Szymbark. Daria zginęła w Poniedziałek Wielkanocny. Czy ktoś odpowie za jej śmierć?
18 kwietnia minęły 3 lata od śmierci 19-letniej Darii. Nastolatka zginęła w Poniedziałek Wielkanocny, gdy w grupę osób, w której się znajdowała, uderzył 22-latek prowadzący volkswagena golfa. Wszyscy poszkodowani szli poboczem, ale nie uchroniło ich to przed tragedią. Dziewczyna poniosła śmierć na miejscu, a Dawid T. i jego pasażer odjechali, nie udzielając nikomu pomocy.
- W skierowanym do sądu akcie oskarżenia prokurator zarzucił kierującemu popełnienie przestępstwa polegającego na umyślnym naruszeniu zasad bezpieczeństwa i przepisów ruchu drogowego poprzez niezachowanie szczególnej ostrożności, w następstwie czego uderzył w idących prawą stroną pieszych, w wyniku czego śmierć poniosła jedna osoba, a dwie doznały obrażeń ciała, a następnie nie zatrzymując się i nie udzielając pomocy, zbiegł z miejsca wypadku - powiedziała "Dziennikowi Bałtyckiemu" Grażyna Wawryniuk, ówczesna rzeczniczka Prokuratury Okręgowej w Gdańsku.

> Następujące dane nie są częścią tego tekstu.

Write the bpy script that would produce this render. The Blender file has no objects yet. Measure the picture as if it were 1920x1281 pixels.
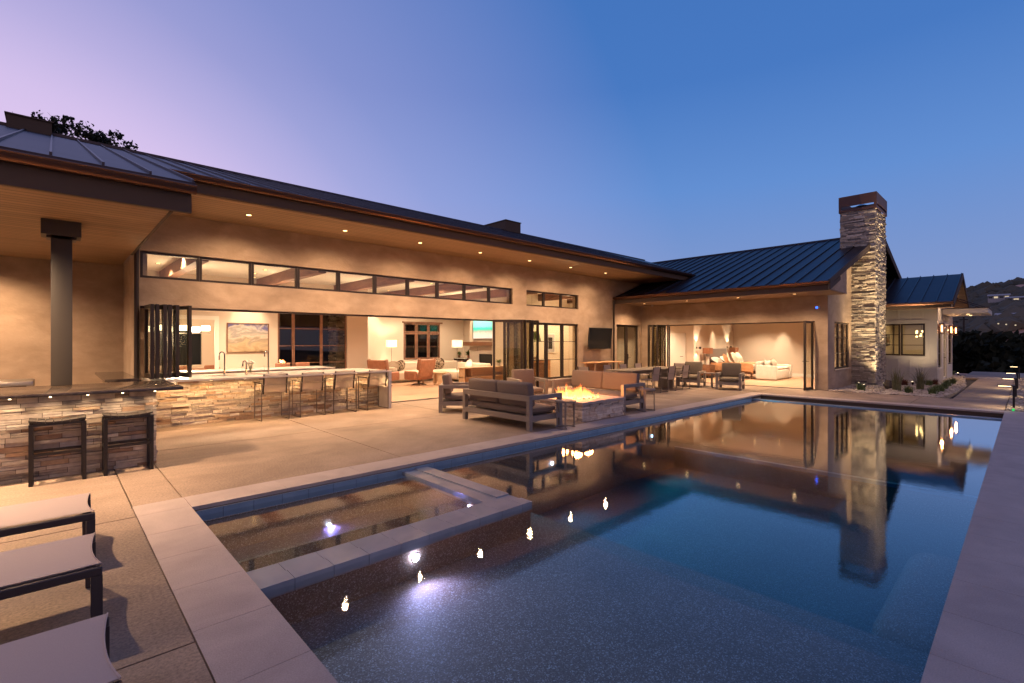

Zarzuty nieudzielenia pomocy poszkodowanym osobom usłyszał również pasażer mężczyzny. 18-letni w czasie zdarzenia chłopak nie przyznał się jednak do winy, tłumacząc to tym, że nie widział momentu uderzenia - zeznał, że miał w tym czasie zamknięte oczy i był zmęczony, a jego kolega powiedział mu tylko, że uderzyli w sarnę.
Przekonanie o potrąceniu zwierzęcia to również tłumaczenie oskarżonego o spowodowanie wypadku - doszło do niego ok. godz. 4. Kierujący golfem powiedział jednocześnie, że żałuje tego, co się stało, i wyraził skruchę. Proces w tej sprawie miał się rozpocząć pod koniec marca, ale nie wiadomo, czy odbyły się już pierwsze rozprawy. Redakcja "Super Expressu" czeka na aktualne informacje z prokuratury.